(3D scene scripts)
— Start —

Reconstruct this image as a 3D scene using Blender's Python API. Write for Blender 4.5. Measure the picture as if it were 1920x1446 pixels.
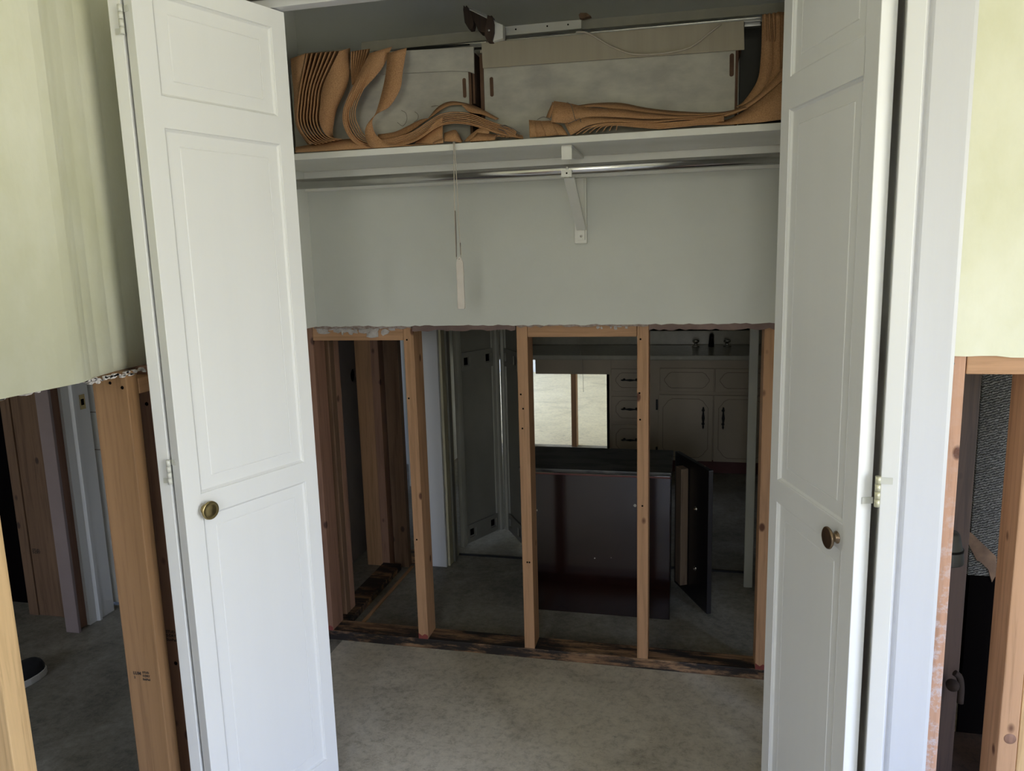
import bpy, bmesh, math, random
from mathutils import Vector, Matrix
random.seed(7)
SC = bpy.context.scene
for o in list(bpy.data.objects):
    bpy.data.objects.remove(o, do_unlink=True)

# ------------------------------------------------------------------ camera
CX, CY, FPX, EYE = 960.0, 723.0, 1411.6, 1.44
YAW, PITCH, ROLL = math.radians(13.24), math.radians(9.52), math.radians(1.585)
def _basis():
    cy, sy, cp, sp = math.cos(YAW), math.sin(YAW), math.cos(PITCH), math.sin(PITCH)
    fwd = Vector((-sy*cp, cy*cp, -sp)); right = Vector((cy, sy, 0)); down = fwd.cross(right)
    c, s = math.cos(ROLL), math.sin(ROLL)
    return c*right + s*down, -s*right + c*down, fwd
CR, CD, CF = _basis()
cam_data = bpy.data.cameras.new('camera')
cam_data.sensor_width = 36.0
cam_data.lens = 36.0*FPX/1920.0
cam_data.clip_start = 0.02
cam = bpy.data.objects.new('camera', cam_data)
SC.collection.objects.link(cam)
m = Matrix((CR, -CD, -CF)).transposed().to_4x4()
m.translation = Vector((0, 0, EYE))
cam.matrix_world = m
SC.camera = cam
def W(px, py, y):
    """point of the depth plane y seen at reference pixel px,py (authoring aid: all depths are real)"""
    d = CR*(px-CX) + CD*(py-CY) + CF*FPX
    t = y/d.y
    return Vector((d.x*t, y, EYE+d.z*t))

# ------------------------------------------------------------------ world, lights, exposure
wd = bpy.data.worlds.new('world'); SC.world = wd; wd.use_nodes = True
nt = wd.node_tree; nt.nodes.clear()
wo = nt.nodes.new('ShaderNodeOutputWorld'); bg = nt.nodes.new('ShaderNodeBackground')
tc = nt.nodes.new('ShaderNodeTexCoord'); sx = nt.nodes.new('ShaderNodeSeparateXYZ')
mr = nt.nodes.new('ShaderNodeMapRange'); mr.inputs[1].default_value = -1; mr.inputs[2].default_value = 1
rp = nt.nodes.new('ShaderNodeValToRGB')
nt.links.new(tc.outputs['Generated'], sx.inputs[0]); nt.links.new(sx.outputs['Z'], mr.inputs[0])
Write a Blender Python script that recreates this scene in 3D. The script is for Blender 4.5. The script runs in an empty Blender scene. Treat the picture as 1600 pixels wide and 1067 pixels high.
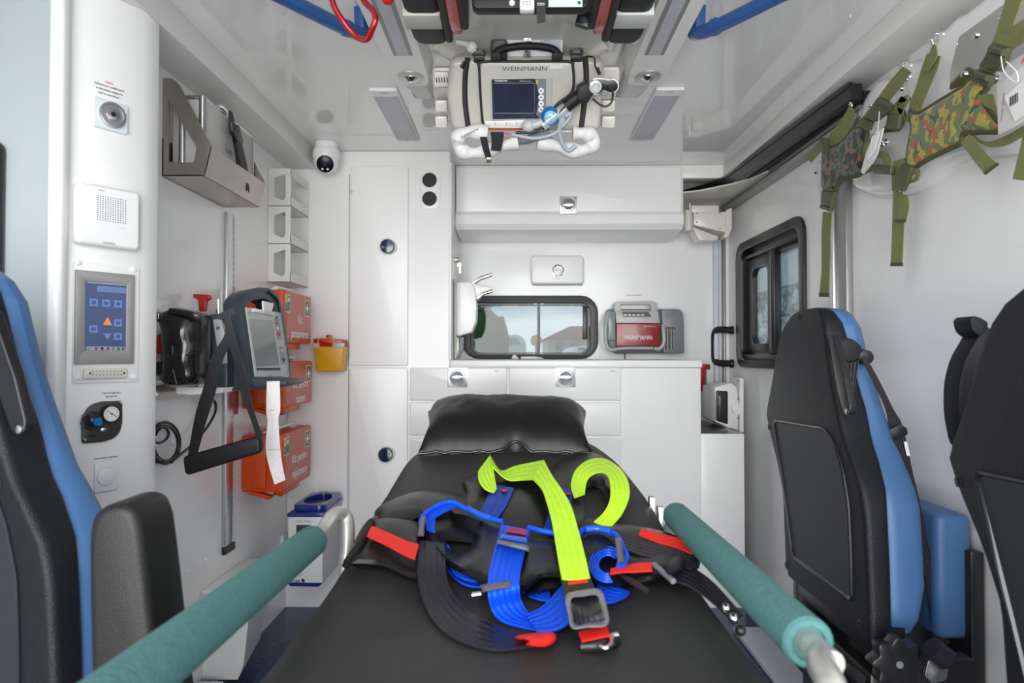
import bpy, bmesh, math, random
import numpy as np
from mathutils import Vector, Matrix
from mathutils.geometry import tessellate_polygon, delaunay_2d_cdt
V = Vector
random.seed(4)
S = bpy.context.scene
COL = S.collection

# ---------------------------------------------------------------- camera, world, light
CAMZ = 1.03
FPX = 1067.0
cam = bpy.data.cameras.new('camera')
camo = bpy.data.objects.new('camera', cam); COL.objects.link(camo)
camo.location = (0, 0, CAMZ)
cam.sensor_width = 36; cam.lens = 36 * FPX / 1600
PITCH, YAW = math.atan(20 / FPX), math.atan(8 / FPX)
camo.rotation_euler = (math.pi / 2 + PITCH, 0, YAW)
cam.clip_start = 0.02
cam.dof.use_dof = True; cam.dof.focus_distance = 2.0; cam.dof.aperture_fstop = 5.6
S.camera = camo
RC = camo.rotation_euler.to_matrix()
S.view_settings.view_transform = 'Standard'; S.view_settings.look = 'None'
S.view_settings.gamma = 1; S.view_settings.use_curve_mapping = False
S.view_settings.exposure = 1.14
S.cycles.max_bounces = 10; S.cycles.diffuse_bounces = 6; S.cycles.glossy_bounces = 5
S.cycles.transparent_max_bounces = 12
S.cycles.sample_clamp_indirect = 6

w = bpy.data.worlds.new('overcast_sky'); S.world = w; w.use_nodes = True
nt = w.node_tree; nt.nodes.clear()
def N(t, **k):
    n = nt.nodes.new(t)
    for a, b in k.items(): setattr(n, a, b)
    return n
out = N('ShaderNodeOutputWorld'); bg = N('ShaderNodeBackground'); tc = N('ShaderNodeTexCoord')
mp = N('ShaderNodeMapping'); mp.inputs['Scale'].default_value = (2.2, 2.2, 9)
no = N('ShaderNodeTexNoise'); no.inputs['Scale'].default_value = 2.2; no.inputs['Detail'].default_value = 6
cr = N('ShaderNodeValToRGB')
cr.color_ramp.elements[0].position = .36; cr.color_ramp.elements[0].color = (.24, .34, .50, 1)
cr.color_ramp.elements[1].position = .62; cr.color_ramp.elements[1].color = (.80, .84, .88, 1)
nt.links.new(tc.outputs['Generated'], mp.inputs[0]); nt.links.new(mp.outputs[0], no.inputs['Vector'])
nt.links.new(no.outputs['Fac'], cr.inputs[0]); nt.links.new(cr.outputs[0], bg.inputs[0])
bg.inputs[1].default_value = 1.0
nt.links.new(bg.outputs[0], out.inputs[0])

def area(name, loc, rot, sx, sy, e, col=(1, 1, 1), portal=False):
    l = bpy.data.lights.new(name, 'AREA'); l.shape = 'RECTANGLE'; l.size = sx; l.size_y = sy; l.energy = e; l.color = col
    o = bpy.data.objects.new(name, l); COL.objects.link(o); o.location = loc; o.rotation_euler = rot
    if portal: l.cycles.is_portal = True
    return o
# daylight coming in through the open rear doorway behind the camera
area('rear_doorway_daylight', (-0.55, -2.2, 1.3), (math.radians(88), 0, math.radians(-8)), 4.6, 3.4, 165, (1, .985, .96))

# ---------------------------------------------------------------- pixel -> world helpers
def ray(px, py):
    return RC @ V(((px - 800) / FPX, -(py - 533.5) / FPX, -1))
C0 = V((0, 0, CAMZ))
def PY(px, py, Y):
    d = ray(px, py); return C0 + d * (Y / d.y)
def PX(px, py, X):
    d = ray(px, py); return C0 + d * (X / d.x)
def PZ(px, py, Z):
    d = ray(px, py); return C0 + d * ((Z - CAMZ) / d.z)
class F:
    def __init__(s, o, u, v, n):
        s.o, s.u, s.v, s.n = V(o), V(u).normalized(), V(v).normalized(), V(n).normalized()
    def pt(s, a, b, c=0): return s.o + s.u * a + s.v * b + s.n * c
    def one(s, px, py, off=0):
        d = ray(px, py); o = s.o + s.n * off
        p = C0 + d * ((o - C0).dot(s.n) / d.dot(s.n)) - s.o
        return (p.dot(s.u), p.dot(s.v))
    def px(s, pts, off=0): return [s.one(x, y, off) for x, y in pts]
    def rect(s, x0, y0, x1, y1, off=0, r=0, n=5):
        a = s.one(x0, y0, off); b = s.one(x1, y1, off)
        return rr(min(a[0], b[0]), min(a[1], b[1]), max(a[0], b[0]), max(a[1], b[1]), r, n)
def FY(Y): return F((0, Y, 0), (1, 0, 0), (0, 0, 1), (0, -1, 0))
def FL(X): return F((X, 0, 0), (0, 1, 0), (0, 0, 1), (1, 0, 0))
def FR(X): return F((X, 0, 0), (0, -1, 0), (0, 0, 1), (-1, 0, 0))
def FZ(Z): return F((0, 0, Z), (1, 0, 0), (0, 1, 0), (0, 0, -1))      # faces down
def rr(x0, y0, x1, y1, r=0, n=5):
    if r <= 0: return [(x0, y0), (x1, y0), (x1, y1), (x0, y1)]
    r = min(r, (x1 - x0) / 2, (y1 - y0) / 2); P = []
    for cx, cy, a in ((x1 - r, y0 + r, -90), (x1 - r, y1 - r, 0), (x0 + r, y1 - r, 90), (x0 + r, y0 + r, 180)):
        for i in range(n + 1):
            t = math.radians(a + 90 * i / n); P.append((cx + r * math.cos(t), cy + r * math.sin(t)))
    return P
def circ(cx, cy, r, n=28, ry=None):
    ry = ry or r
    return [(cx + r * math.cos(2 * math.pi * i / n), cy + ry * math.sin(2 * math.pi * i / n)) for i in range(n)]
def fillet(P, r, n=4):
    out = []
    for i in range(len(P)):
        a, b, c = V(P[i - 1]), V(P[i]), V(P[(i + 1) % len(P)])
        d1, d2 = (a - b), (c - b); rr_ = min(r, d1.length * .45, d2.length * .45)
        p1, p2 = b + d1.normalized() * rr_, b + d2.normalized() * rr_
        for k in range(n + 1):
            t = k / n; q = p1 * (1 - t) ** 2 + b * 2 * t * (1 - t) + p2 * t * t; out.append(tuple(q))
    return out
def area2(P): return sum(P[i - 1][0] * P[i][1] - P[i][0] * P[i - 1][1] for i in range(len(P)))
def catmull(P, k=6, closed=False):
    P = [V(p) for p in P]; n = len(P)
    if n < 3 and not closed: 
        return [P[0].lerp(P[1], i / k) for i in range(k + 1)]
    out = []
    rng = range(n if closed else n - 1)
    for i in rng:
        p0 = P[(i - 1) % n] if closed or i > 0 else P[0] * 2 - P[1]
        p1, p2 = P[i], P[(i + 1) % n]
        p3 = P[(i + 2) % n] if closed or i + 2 < n else P[-1] * 2 - P[-2]
        for j in range(k):
            t = j / k
            out.append(.5 * ((2 * p1) + (p2 - p0) * t + (2 * p0 - 5 * p1 + 4 * p2 - p3) * t * t + (3 * p1 - p0 - 3 * p2 + p3) * t ** 3))
    if not closed: out.append(P[-1])
    return out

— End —

EXERCISE TASK :: Print everything from the line with "Write a Blender" down to the line with "COL = S.collection" in the entries above, both lines included and nothing more, without the pictures.

SOLUTION TO THE PROBLEM ::
Write a Blender Python script that recreates this scene in 3D. The script is for Blender 4.5. The script runs in an empty Blender scene. Treat the picture as 1600 pixels wide and 1067 pixels high.
import bpy, bmesh, math, random
import numpy as np
from mathutils import Vector, Matrix
from mathutils.geometry import tessellate_polygon, delaunay_2d_cdt
V = Vector
random.seed(4)
S = bpy.context.scene
COL = S.collection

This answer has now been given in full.